■ **Work to complete**
Transcribe the listing verbatim. Do not carry over any pictures.

■ **Data lines**
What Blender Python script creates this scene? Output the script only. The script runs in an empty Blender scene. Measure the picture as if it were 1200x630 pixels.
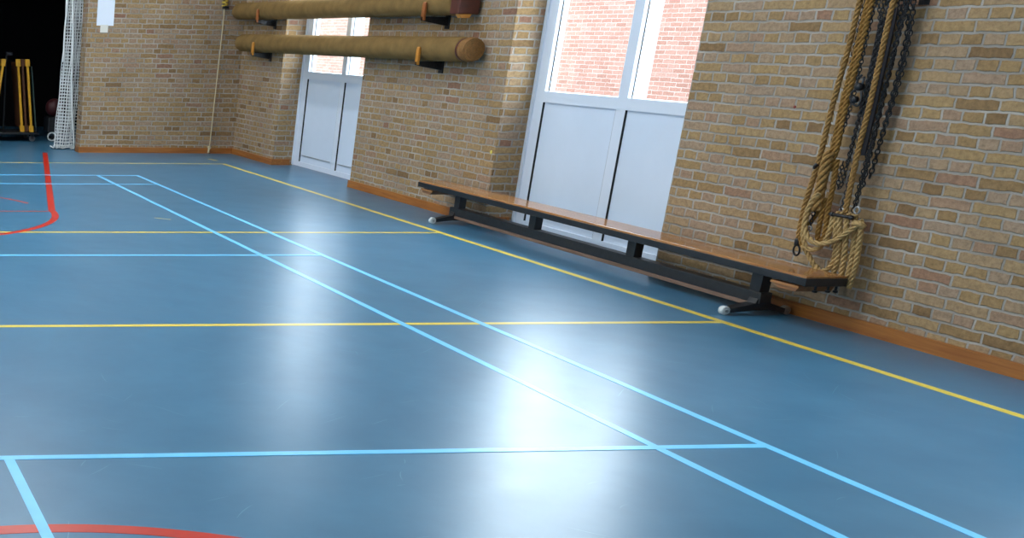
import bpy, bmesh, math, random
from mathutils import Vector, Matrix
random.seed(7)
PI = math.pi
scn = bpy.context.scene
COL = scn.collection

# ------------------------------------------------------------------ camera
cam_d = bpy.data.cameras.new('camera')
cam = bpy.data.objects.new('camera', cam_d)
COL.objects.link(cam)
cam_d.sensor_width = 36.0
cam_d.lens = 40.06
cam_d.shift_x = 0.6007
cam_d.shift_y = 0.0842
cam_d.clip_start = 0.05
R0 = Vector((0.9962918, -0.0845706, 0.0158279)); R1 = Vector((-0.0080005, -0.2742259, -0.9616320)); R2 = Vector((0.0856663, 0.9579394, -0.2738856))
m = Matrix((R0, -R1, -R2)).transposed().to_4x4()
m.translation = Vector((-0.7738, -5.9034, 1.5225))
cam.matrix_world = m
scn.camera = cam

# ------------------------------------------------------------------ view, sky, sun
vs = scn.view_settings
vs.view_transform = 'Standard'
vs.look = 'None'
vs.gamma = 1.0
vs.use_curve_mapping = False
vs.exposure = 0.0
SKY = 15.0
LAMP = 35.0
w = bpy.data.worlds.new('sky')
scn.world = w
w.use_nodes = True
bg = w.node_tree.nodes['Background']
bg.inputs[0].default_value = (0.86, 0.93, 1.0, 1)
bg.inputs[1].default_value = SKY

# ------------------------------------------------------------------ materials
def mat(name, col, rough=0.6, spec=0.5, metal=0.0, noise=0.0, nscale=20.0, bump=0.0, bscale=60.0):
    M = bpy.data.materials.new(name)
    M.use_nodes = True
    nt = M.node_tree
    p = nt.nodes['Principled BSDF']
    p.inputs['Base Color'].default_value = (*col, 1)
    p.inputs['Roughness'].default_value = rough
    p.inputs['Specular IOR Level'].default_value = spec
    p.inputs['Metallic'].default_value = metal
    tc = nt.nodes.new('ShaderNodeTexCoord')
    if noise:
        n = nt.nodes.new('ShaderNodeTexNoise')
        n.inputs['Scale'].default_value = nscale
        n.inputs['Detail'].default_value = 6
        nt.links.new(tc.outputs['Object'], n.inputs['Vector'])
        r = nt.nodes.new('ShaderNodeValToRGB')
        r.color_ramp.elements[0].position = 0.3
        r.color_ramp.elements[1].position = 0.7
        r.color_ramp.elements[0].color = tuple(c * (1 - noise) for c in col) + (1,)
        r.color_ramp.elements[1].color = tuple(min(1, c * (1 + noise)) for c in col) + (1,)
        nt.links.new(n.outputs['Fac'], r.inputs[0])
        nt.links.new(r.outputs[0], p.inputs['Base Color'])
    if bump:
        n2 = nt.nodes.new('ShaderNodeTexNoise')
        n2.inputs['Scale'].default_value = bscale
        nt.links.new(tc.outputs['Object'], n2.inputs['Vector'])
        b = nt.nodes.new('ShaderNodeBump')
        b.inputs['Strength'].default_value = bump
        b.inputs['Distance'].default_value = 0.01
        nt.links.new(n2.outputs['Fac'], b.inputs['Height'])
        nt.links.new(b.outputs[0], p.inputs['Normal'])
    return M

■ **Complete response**
What Blender Python script creates this scene? Output the script only. The script runs in an empty Blender scene. Measure the picture as if it were 1200x630 pixels.
import bpy, bmesh, math, random
from mathutils import Vector, Matrix
random.seed(7)
PI = math.pi
scn = bpy.context.scene
COL = scn.collection

# ------------------------------------------------------------------ camera
cam_d = bpy.data.cameras.new('camera')
cam = bpy.data.objects.new('camera', cam_d)
COL.objects.link(cam)
cam_d.sensor_width = 36.0
cam_d.lens = 40.06
cam_d.shift_x = 0.6007
cam_d.shift_y = 0.0842
cam_d.clip_start = 0.05
R0 = Vector((0.9962918, -0.0845706, 0.0158279)); R1 = Vector((-0.0080005, -0.2742259, -0.9616320)); R2 = Vector((0.0856663, 0.9579394, -0.2738856))
m = Matrix((R0, -R1, -R2)).transposed().to_4x4()
m.translation = Vector((-0.7738, -5.9034, 1.5225))
cam.matrix_world = m
scn.camera = cam

# ------------------------------------------------------------------ view, sky, sun
vs = scn.view_settings
vs.view_transform = 'Standard'
vs.look = 'None'
vs.gamma = 1.0
vs.use_curve_mapping = False
vs.exposure = 0.0
SKY = 15.0
LAMP = 35.0
w = bpy.data.worlds.new('sky')
scn.world = w
w.use_nodes = True
bg = w.node_tree.nodes['Background']
bg.inputs[0].default_value = (0.86, 0.93, 1.0, 1)
bg.inputs[1].default_value = SKY

# ------------------------------------------------------------------ materials
def mat(name, col, rough=0.6, spec=0.5, metal=0.0, noise=0.0, nscale=20.0, bump=0.0, bscale=60.0):
    M = bpy.data.materials.new(name)
    M.use_nodes = True
    nt = M.node_tree
    p = nt.nodes['Principled BSDF']
    p.inputs['Base Color'].default_value = (*col, 1)
    p.inputs['Roughness'].default_value = rough
    p.inputs['Specular IOR Level'].default_value = spec
    p.inputs['Metallic'].default_value = metal
    tc = nt.nodes.new('ShaderNodeTexCoord')
    if noise:
        n = nt.nodes.new('ShaderNodeTexNoise')
        n.inputs['Scale'].default_value = nscale
        n.inputs['Detail'].default_value = 6
        nt.links.new(tc.outputs['Object'], n.inputs['Vector'])
        r = nt.nodes.new('ShaderNodeValToRGB')
        r.color_ramp.elements[0].position = 0.3
        r.color_ramp.elements[1].position = 0.7
        r.color_ramp.elements[0].color = tuple(c * (1 - noise) for c in col) + (1,)
        r.color_ramp.elements[1].color = tuple(min(1, c * (1 + noise)) for c in col) + (1,)
        nt.links.new(n.outputs['Fac'], r.inputs[0])
        nt.links.new(r.outputs[0], p.inputs['Base Color'])
    if bump:
        n2 = nt.nodes.new('ShaderNodeTexNoise')
        n2.inputs['Scale'].default_value = bscale
        nt.links.new(tc.outputs['Object'], n2.inputs['Vector'])
        b = nt.nodes.new('ShaderNodeBump')
        b.inputs['Strength'].default_value = bump
        b.inputs['Distance'].default_value = 0.01
        nt.links.new(n2.outputs['Fac'], b.inputs['Height'])
        nt.links.new(b.outputs[0], p.inputs['Normal'])
    return M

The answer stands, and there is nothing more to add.